Autonomes Fahren: Die Sensoren

Hardwareseitig sieht Volvo den EX90 fürs vollautomatisierte Fahren gerüstet; anfangs soll das neue Flaggschiff die Technik aber vor allem für Assistenzsysteme nutzen. Der Hersteller will so die Zahl die Zahl schwerer Verkehrsunfälle um bis zu 20 Prozent verringern. Auf dem Weg zur Unternehmensvision, nach der niemand mehr in einem neuen Volvo getötet oder schwer verletzt werden soll, will der Hersteller mit Weiterentwicklungen der Software das Auto per Over-the-Air-Updates immer mehr in Richtung autonomes Fahren voranbringen. Wohl schon zum Serienstart soll der EX90 Level 3 evtl. schon bei höheren Geschwindigkeiten auf der Autobahn beherrschen als der Drive-Pilot von Mercedes.

Das Herzstück der neuen Sicherheitstechnik ist der Lidar-Sensor. Er nutzt Licht in Form eines Impulslasers, um Entfernungen mit hoher Präzision und Genauigkeit zu messen. Dadurch lassen sich Gefahren früher erkennen. Der Luminar-Sensor auf dem Dach des EX90 erkennt Fußgänger in bis zu 250 Metern Entfernung. Selbst kleine und dunkle Objekte wie zum Beispiel ein Reifen auf einer dunklen Straße werden in 120 Metern Entfernung erkannt. Im Gegensatz zu Kameras ist die Technik dabei nicht auf Licht angewiesen und arbeitet bei Nacht genauso zuverlässig wie bei Tag.
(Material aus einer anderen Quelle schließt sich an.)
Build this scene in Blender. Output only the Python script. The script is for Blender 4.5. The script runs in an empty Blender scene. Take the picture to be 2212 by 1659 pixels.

Laut Volvo zeigen Untersuchungen, dass sich mit Lidar-Technik an Bord die Zahl der Unfälle mit Todesopfern und Schwerverletzten um bis zu 20 Prozent senken lassen. Kollisionen insgesamt können um bis zu neun Prozent (Die Häufigkeit der Szenarien basiert auf der Volvo Cars Traffic Accident Database) verringert werden.